Helloooo friends and family! HAPPY THANKSGIVING! Hope you've all had a great holiday!
We started teaching the CUTEST family!! They all came to church on Sunday. Rosa, Albino, and their 7 kids. They filled up an entire row and were all really engaged in the meeting. We love them so much and hope they continue to progress. We've stopped by their house to teach a few times this last week, but the last couple times they have said they're busy or not everyone's home. So we're crossing our fingers it's true and they're not just saying that because they don't want lessons. Pray for them!
A few of the promising people I mentioned last week have now fallen off the face of the earth and we haven't been able to get in contact with them for a while. See, this is what I'm talking about when I say the mission's giving us trust issues haha.
But it's also teaching me patience and that I can do my very best but everyone has their own agency, and I can love them where they're at!

But it's also teaching me patience and that I can do my very best but everyone has their own agency, and I can love them where they're at!I haven't gotten a good chance to talk much about language-learning in the last few emails.
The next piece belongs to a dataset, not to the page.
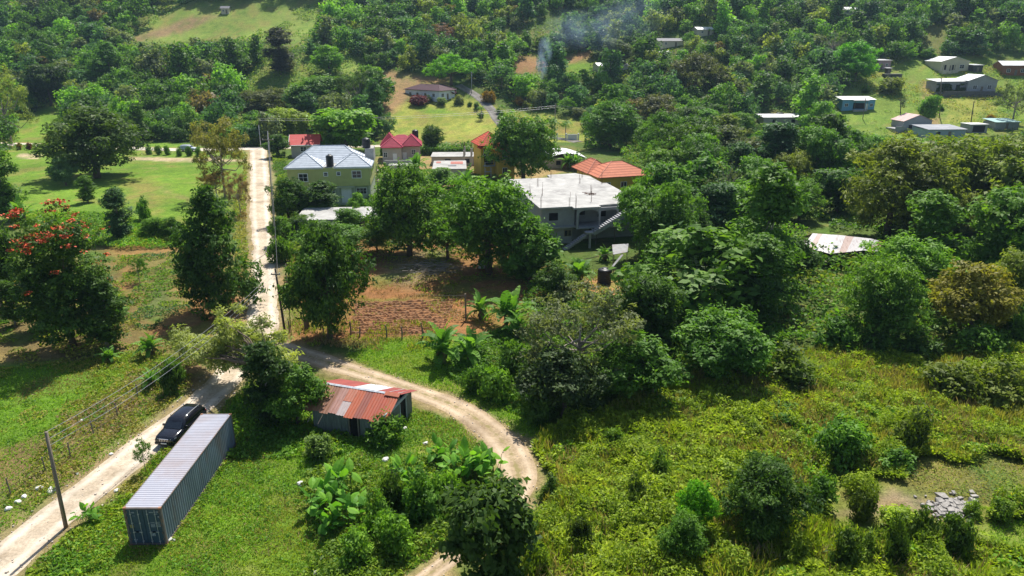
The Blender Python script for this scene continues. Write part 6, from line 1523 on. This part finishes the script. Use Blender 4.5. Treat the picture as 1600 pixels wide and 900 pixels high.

Honestly it's partly because I don't even know where to start! Learning the languages has been a huge part of my focus lately, but it can get overwhelming and hard to explain the process! I'm to a point with Spanish I can generally communicate each of the lessons and have a decent conversation, even if my grammar isn't too perfect. I definitely have a long way to go, but I guess learning Mixteco too has made me feel relief speaking Spanish in comparison haha! Mixteco is just SO foreign to me! Very different than Spanish and every word sounds almost the same to me. It uses a lot of "k" and "x" sounds (the x is pronounced "sh"). We write out the sounds for words to memorize them, and I recently learned that there is technically a written version of the language, but almost no people that speak Mixteco can read or write, so it's more for our sake to memorize. I literally feel like I'm just memorizing sounds half the time, but I can recognize some specific words when natives say them. Here's an example of a phrase in English vs Spanish vs Mixteco:
English: "God is our Heavenly Father and He loves us so much."
Spanish: "Dios es nuestro Padre Celestial y nos quiere mucho."
Mixteco: "Ndioxi ku ra yuva nda'a vio ra kuni ra yo."
So Spanish and Mixteco are super different! Thankfully a lot of Mixteco-speakers speak a little Spanish too! I feel like I have so many words swarming in my head all the time and sometimes I mix up the languages haha but Hermana Silva's literally amazing because her 1st language was Portuguese, so she has 4 languages she has to keep track of!
I had exchanges with an English-speaking sister this week and it was such an amazing experience! They deal with a lot more rejection than we do on a day-to-day basis, but Sister Merrill kept such a positive attitude! And the lessons were SO GOOD! The people we taught have such incredible faith. Also, one thing I love about people who are just coming into the church is their prayers! They haven't yet heard the same things repeated so often in prayers by other people and they are so raw and genuine in their thoughts and feelings. It makes me want to do better at remembering to pray without saying the same things. One thing one of the women we taught said in her prayer that I loved was, "I'm yours, God. I'll do what you need me to do." She was such an example of commitment especially as we taught her the commandments and she chose to give things up in her life to follow the Lord!
We had a service project on a farm this week where we helped a lady take care of her horses and alpaca and goats!! We mostly just scooped poop and cleaned but it was honestly still sooo fun just to have a change of scenery and help out!
This is the most random story ever but it was funny so me so I'm sharing it. One day I was grabbing my bike because we were heading out of the apartment, and a spider had a tiny web it was climbing up to get into the visor of my helmet, so it was just hanging in front of me as I started to put it on. It freaked me out haha but we killed it and then left. And then as I was locking the door to leave, I looked down at my handlebars ANOTHER spider was climbing up a little web hanging off my bike handle to get onto the bike. It scared me so bad but then I remembered that half my friends are literally in foreign countries on missions right now dealing with a lot more than spiders so I can't complain. Haha anyways moral of the story is spiders love me.
SPIRITUAL THOUGHT:
It's Thanksgiving so OF COURSE I need to talk about gratitude! I heard a quote I really loved this week:
"Being grateful isn't about having what you want, it's about wanting what you have."
We choose to be grateful for the circumstances we're in, not just grateful when the situation fits our expectations! I challenge everyone to write down 5 things you're grateful for every night this week!
I love you all! Have an amazing week!!
-Hermana DeMordaunt
PICTURES:
-pismo beach 



-picnic/utimate frisbee at dinosaur caves park!
-service on the farm! 

-district council pic
-free corn!! 

-biking in the rain (we basically broke the mission rules and went swimming with how wet we were) 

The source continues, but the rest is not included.